Choć to pierwsza książka napisana przez Marthę Grimes, jej kunszt pisarski ujawnia się już od pierwszych stron. Narracja jest doskonała – swobodny, gawędziarski język prowadzi nas lekko przez kolejne strony, a nieszablonowi i szczegółowo nakreśleni bohaterowie czynią powieść jeszcze bardziej interesującą. „Pod Huncwotem” łączy w sobie wszystkie zalety kryminału – z wciągającą intrygą, inteligentnymi detektywami i osobliwymi zbrodniami. Jednocześnie jest pozbawiony męczącego, suchego wywodu czy śmiertelnie poważnego tonu, który często można spotkać w tego typu literaturze.
Razem z inspektorem Richardem Jury’m tworzymy misterną sieć powiązań między mieszkańcami Long Piddleton, uzupełniając zdobyte informacje o coraz bardziej interesujące szczegóły, odkrywając często zaskakujące fakty z życia tych z pozoru szarych ludzi. Przypomina to trochę popularną w Ameryce grę w poszukiwanie mordercy – przesłuchiwanie odgrywających role domowników obecnych w czasie zabójstwa i poszukiwanie motywu.
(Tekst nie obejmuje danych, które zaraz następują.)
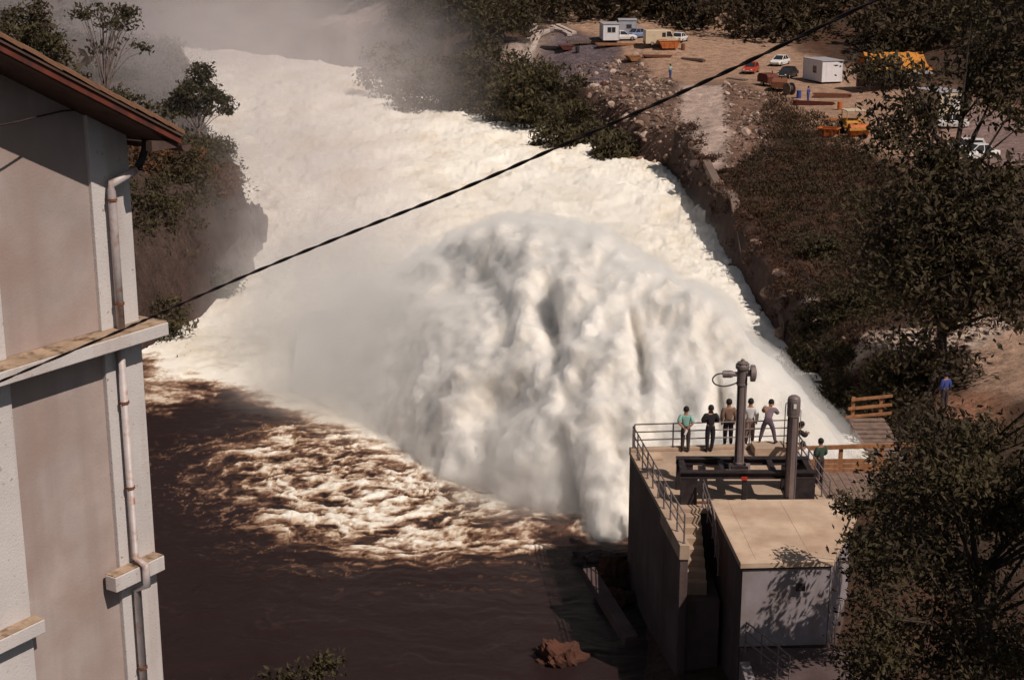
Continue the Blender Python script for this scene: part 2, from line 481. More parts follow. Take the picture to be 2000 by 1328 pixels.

Jury jest przebiegły i dociekliwy, ale ma też zwykłe ludzkie wady, np. trudno jest mu się oprzeć urokowi pięknej Vivien. To czyni go dużo ciekawszym od zawsze opanowanych i skupionych kolegów po fachu. Z drugiej strony, polega raczej na sile umysłu, nie używa niezwykłych przyrządów do badania miejsca przestępstwa, nie korzysta ze skomplikowanej aparatury w laboratorium, ani nie bada każdej rany wyliczając czas śmierci co do minuty, jednocześnie wskazując narzędzie zbrodni oraz wzrost, wagę i przebyte choroby dziecięce mordercy. Jeśli jesteście fanami wymyślnych testów jak z cyklu o Lincolnie Rhymie, możecie poczuć się zawiedzeni.
Biorąc pod uwagę, że „Pod Huncwotem” jest tylko debiutem jeszcze niedoświadczonej pisarki, zwiastuje on doskonałą serię. Szkoda że dopiero dziewiąta z kolei powieść – „The Five Bells and Bladebone” – znalazła się na liście bestsellerów New York Timesa. Nie mogę się doczekać, aż W.A.B. wyda następne części.